At Middlebury College they have prepared for winter by storing summer in the basement. Heat sinks, foundations of crushed rock saturated with water, have been laid under new buildings. All summer long, heat generated by air-conditioning units has been pumped through the rock, so that in January bottled warmth will radiate up through the floor and take the chill off frigid Vermont mornings.

Yale students are used to rising at the crack of noon. By moving many popular courses up to 8:30 a.m., administrators hope to roust them up earlier -- and save energy through switching dorm life to a normal daylight rhythm.

And Lake Erie College in Painesville, Ohio, is making a bid to be academia's OPEC. "We've got one natural gas well behind the library," chuckles the college's president, Dr. Charles Simmons, "and four more on the equestrian field."

Schools at all levels around the country, rabbit- punched by last year's energy bills, are rolling up their sleeves and slogging into the hard job of cutting their oil, electric, and gas consumption. some of the nation's freshest conservation ideas are coming from educational institutions -- where ideas, after all, are a stock in trade.

The American Association of School Administrators estimates schools nationwide will consume 20 percent less energy this year than they did in 1972.

Cal Anderson, director of Energy Conservation and Usage at Colorado's Jefferson County Public Schools, says his system will save $700,000.

"We believe in the team approach," he says, "and in long-term planning."

Information was the key to Jefferson County's savings. Each school was audited through an energy management program, and heating and light controls were grouped at a central point so energy consumption could be read and controlled more easily.

The school system employs an analyst for energy- related purchases, who pays for his salary catching erros on tulity bills. A full-time engineer fine-tunes the district's heating plants.

And for that final touch, schools that cut their consumption 30 percent are awarded green "energy flags."

"It gets the students interested," says Anderson.

Chris Crittenden, director of the Energy Task Force, says schools are making good progress toward cutting their energy use.

"They look at their bills and realize they have no choice. Lots of schools are going to central control systems, and many of them are forming energy committees."

Mr. Crittenden says he believes most schools now are collecting data on where energy is going -- a major first step. Many are using a portable energy meter, distributed by an Atalanta company, which monitors energy use when installed in a building. The meter was designed by a Colby College official who, in a fit of frustration, scribbled its design on a napkin.

Public schools can plot their energy savings by subscribing to the Public School Energy Conservation Service, a program begun by the Federal Energy Office. The service runs each school's energy data through a computer, identifies shortcomings, and lists the capital costs needed for optimum savings.

En thousand schools have used the service the last few years. "Everybody's concerned," says director Josh Burns. "Nobody's wasting like five years ago."

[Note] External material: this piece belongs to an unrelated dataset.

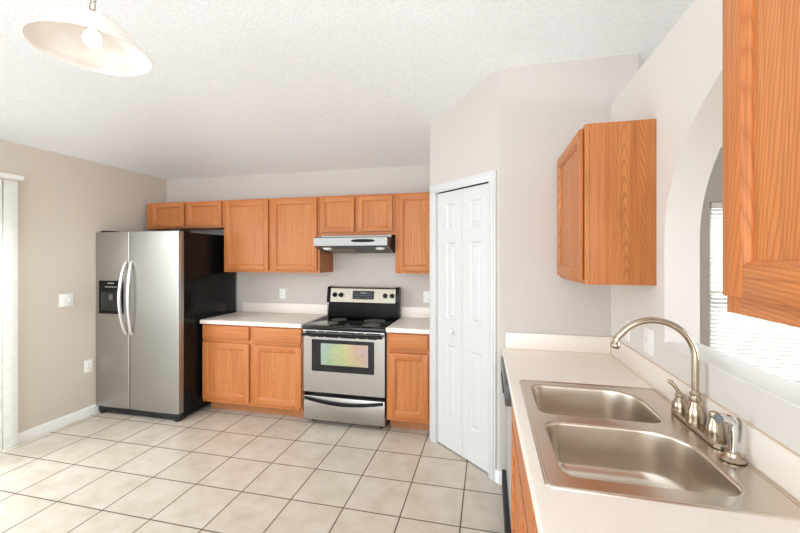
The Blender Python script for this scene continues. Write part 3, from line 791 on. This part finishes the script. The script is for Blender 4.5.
p_ = Vector(pts[-1]); pts += [tuple(p_ + Vector(q)) for q in ((-0.010, 0.001, -0.010), (-0.016, 0.001, -0.020), (-0.018, 0.001, -0.030))]
g = G(); g.tube(pts, 0.0114, 16)
e1, e0 = Vector(pts[-1]), Vector(pts[-2]); tv = (e1 - e0).normalized(); q = tv.to_track_quat('Z', 'Y').to_matrix()
sp = finish('spout', g, M['nickel'], t)
g = G(); g.lathe([(0.0118, -0.004), (0.0125, 0.004), (0.016, 0.010), (0.0175, 0.016), (0.016, 0.023), (0.012, 0.027)], seg=20, f=lambda x, y, z: tuple(e1 + q @ Vector((x, y, z)))); finish('aerator', g, M['nickel'], sp)
def fhan(y, dirv, rise=1.0, hs=0.68, rs=1.02):
    g = G(); g.lathe([(r * rs, h * hs) for r, h in BELL] + [(0.013, 0.1 * hs), (0.004, 0.103 * hs)], (FXC, y, fz + 0.012), 26)
    h = finish('handle', g, M['nickel'], t)
    g = G(); p0 = Vector((FXC, y, fz + 0.012 + 0.095 * hs)); d = Vector(dirv)
    g.tube([p0, p0 + d * 0.35 + Vector((0, 0, 0.010 * rise)), p0 + d * 0.8 + Vector((0, 0, 0.016 * rise)), p0 + d * 1.05 + Vector((0, 0, 0.008 * rise))], [0.0075, 0.0065, 0.008, 0.007], 12); finish('lever', g, M['nickel'], h)
fhan(1.657, (-0.036, 0.012, 0.034)); fhan(1.43, (0.004, -0.042, -0.002), 0.35, 0.85, 0.92)
# side sprayer
SPX, SPY = 0.707, 1.318
t = thing('side_sprayer', (SPX, SPY, fz), 'chrome pull-out side sprayer standing beside the faucet', 'sprayer')
g = G(); g.lathe([(0.031, 0.0), (0.032, 0.004), (0.026, 0.008), (0.020, 0.012), (0.018, 0.022), (0.014, 0.024)], (SPX, SPY, fz), 28); finish('holder', g, M['nickel'], t)
g = G(); g.lathe([(0.011, 0.02), (0.0112, 0.04), (0.013, 0.085), (0.0135, 0.098)], (SPX, SPY, fz), 20); finish('wand', g, M['chrome'], t)
g = G(); c = Vector((SPX, SPY, fz))
hp = [c + Vector(p) for p in ((0.0, 0, 0.090), (-0.002, 0, 0.108), (-0.012, -0.003, 0.118), (-0.030, -0.009, 0.123), (-0.044, -0.015, 0.123))]
g.tube(hp, [0.0135, 0.012, 0.0105, 0.011, 0.0125], 16); hdw = finish('spray_head', g, M['chrome'], t)
g = G(); dv = (hp[-1] - hp[-2]).normalized(); q2 = dv.to_track_quat('Z', 'Y').to_matrix()
g.lathe([(0.0125, -0.004), (0.0128, 0.003), (0.008, 0.0035), (0.008, 0.0015), (0.001, 0.0015)], seg=20, f=lambda x, y, z: tuple(hp[-1] + q2 @ Vector((x, y, z)))); finish('nozzle', g, M['grey'], hdw)
g = G(); g.tube([c + Vector(p) for p in ((-0.01, -0.002, 0.130), (0.012, 0.004, 0.127), (0.024, 0.008, 0.112), (0.025, 0.008, 0.08), (0.022, 0.007, 0.05))], [(0.003, 0.007)] * 5, 10); finish('trigger', g, M['chrome'], hdw)

# ------------------------------------------------------------------ outlets and switches
def plate(name, f, s, z, w, h, label, cat, kind, mat='white', group=None, base=None):
    t = thing(name, base, label, cat, group)
    g = G(); g.box(s - w / 2, s + w / 2, z - h / 2, z + h / 2, 0.0005, 0.006, 0.002, 0, f); p = finish('cover_plate', g, M[mat], t)
    if kind == 'outlet':
        for dz in (-0.02, 0.02):
            g = G(); g.slab([rrect(s - 0.016, s + 0.016, z + dz - 0.014, z + dz + 0.014, 0.008, 4)], 0.006, 0.008, f); so = finish('socket', g, M[mat], t)
            g = G()
            for ds in (-0.006, 0.006): g.box(s + ds - 0.001, s + ds + 0.001, z + dz - 0.002, z + dz + 0.007, 0.008, 0.0083, 0, 0, f)
            finish('slot', g, M['dark'], so)
    elif kind == 'switch':
        n = max(1, round(w / 0.05) - 0) if w > 0.1 else 1
        for k in range(n):
            c = s + (k - (n - 1) / 2) * 0.046
            g = G(); g.box(c - 0.005, c + 0.005, z - 0.011, z + 0.011, 0.006, 0.012, 0.002, 0, f); finish('toggle', g, M[mat], t)
    return t
fl = lambda s, z, t: (XL + t, s, z)
plate('light_switch', fl, 2.65, 1.135, 0.12, 0.115, 'white double light switch on the taupe left wall', 'light switch', 'switch', base=(XL, 2.65, 1.135))
plate('power_outlet', fl, 2.845, 0.48, 0.075, 0.115, 'white outlet low on the taupe left wall beside the refrigerator', 'outlet', 'outlet', base=(XL, 2.845, 0.48))
plate('power_outlet', fy(YB), -2.208, 1.124, 0.075, 0.115, 'white outlet on the back wall above the longer countertop', 'outlet', 'outlet', base=(-2.208, YB, 1.124))
plate('power_outlet', fy(YB), -0.60, 1.126, 0.075, 0.115, 'white outlet on the back wall between stove and pantry', 'outlet', 'outlet', base=(-0.60, YB, 1.126))
t = thing('wall_jack', (-2.592, YB, 1.236), 'wall-coloured jack cover on the back wall beside the refrigerator', 'jack')
g = G(); g.box(-2.63, -2.555, 1.18, 1.295, 0.0005, 0.005, 0.002, 0, fy(YB)); finish('cover_plate', g, M['wall'], t)
g = G(); g.lathe([(0.006, 0.004), (0.005, 0.012)], seg=14, f=lambda x, y, z: (-2.592 + x, YB - z, 1.24 + y)); finish('connector', g, M['nickel'], t)
plate('power_outlet', fx(XR), 2.325, 1.118, 0.075, 0.115, 'white outlet on the right wall under the corner cabinet', 'outlet', 'outlet', base=(XR, 2.325, 1.118))
plate('light_switch', fx(XR), 2.045, 1.118, 0.12, 0.125, 'white double switch plate on the right wall next to the arch', 'light switch', 'switch', base=(XR, 2.045, 1.118))

# ------------------------------------------------------------------ pendant lamp
PX, PY, PZ = -1.53, 1.177, 2.337
t = thing('pendant_lamp', (PX, PY, ceil_z(PX, PY)), 'white glass bowl pendant lamp hanging from the ceiling at upper left', 'lamp')
prof_o = [(0.200, 0.0), (0.2005, 0.005), (0.196, 0.012), (0.186, 0.020), (0.172, 0.028), (0.162, 0.038), (0.154, 0.056), (0.140, 0.086), (0.118, 0.114), (0.088, 0.136), (0.060, 0.148), (0.034, 0.153)]
prof_i = [(0.030, 0.149), (0.058, 0.143), (0.085, 0.131), (0.114, 0.110), (0.135, 0.083), (0.149, 0.054), (0.157, 0.035), (0.168, 0.023), (0.183, 0.015), (0.194, 0.007), (0.197, -0.001)]
prof_o = [(r, h * 0.88) for r, h in prof_o]; prof_i = [(r, h * 0.88) for r, h in prof_i]
g = G(); g.lathe(prof_o + prof_i + [(0.200, 0.0)], (PX, PY, PZ), 64, cap=False); finish('lamp_shade', g, M['shade'], t, 80)
g = G(); g.lathe([(0.056, 0.126), (0.054, 0.134), (0.040, 0.143), (0.016, 0.148), (0.011, 0.165), (0.004, 0.167)], (PX, PY, PZ), 28); g.lathe([(0.021, 0.082), (0.021, 0.130)], (PX, PY, PZ), 20); finish('fitter', g, M['nickel'], t)
g = G(); g.lathe([(0.002, -0.002), (0.018, 0.002), (0.029, 0.016), (0.031, 0.030), (0.026, 0.046), (0.016, 0.062), (0.014, 0.07)], (PX, PY, PZ + 0.022), 24); finish('bulb', g, M['bulb'], t)
zc_ = ceil_z(PX, PY)
g = G(); z = PZ + 0.180; k = 0
while z < zc_ - 0.07:
    pts = []
    for i in range(14):
        a = 2 * PI * i / 14; u, w = 0.014 * math.cos(a), 0.023 * math.sin(a)
        pts.append((PX + (u if k % 2 == 0 else 0), PY + (0 if k % 2 == 0 else u), z + w))
    g.tube(pts, 0.0026, 8, closed=True); z += 0.038; k += 1
finish('chain', g, M['nickel'], t)
g = G(); g.tube([(PX + 0.004 * math.sin(i * 1.3), PY + 0.004 * math.cos(i * 1.3), PZ + 0.16 + i * (zc_ - 0.05 - PZ - 0.16) / 24) for i in range(25)], 0.0025, 8); finish('cord', g, M['white'], t)
g = G(); g.lathe([(0.065, 0.0), (0.063, -0.012), (0.045, -0.03), (0.012, -0.042), (0.006, -0.062), (0.002, -0.064)], (PX, PY, zc_ - 0.002), 28); finish('canopy', g, M['nickel'], t)
pl_ = bpy.data.lights.new('pendant_bulb_light', 'POINT'); pl_.energy = 0.12; pl_.color = (1.0, 0.95, 0.88); pl_.shadow_soft_size = 0.03
po = bpy.data.objects.new('pendant_bulb_light', pl_); COL.objects.link(po); po.location = (PX, PY, PZ - 0.015)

At Middlebury College, where energy consumption has been slashed 30 percent, conservation is a way of life. There is an Energy Council, an energy newsletter , and programs ranging from teh novel heat sinks to cogeneration of electricity in the steam heating plant.

Students at Walpole (Mass.) High School installed their own hydroelectric station on the nearby site of an abandoned mill. The work was partly funded by local businesses.

Many schools are switching to four-day weeks. That way, Miami's Dade Community College will cut airconditioning costs, and 15 school districts in rural Colorado will save on transportation.

There is still a long way to go. "We will have to learn a whole new terminology," says Lake Erie's Dr. Simmons.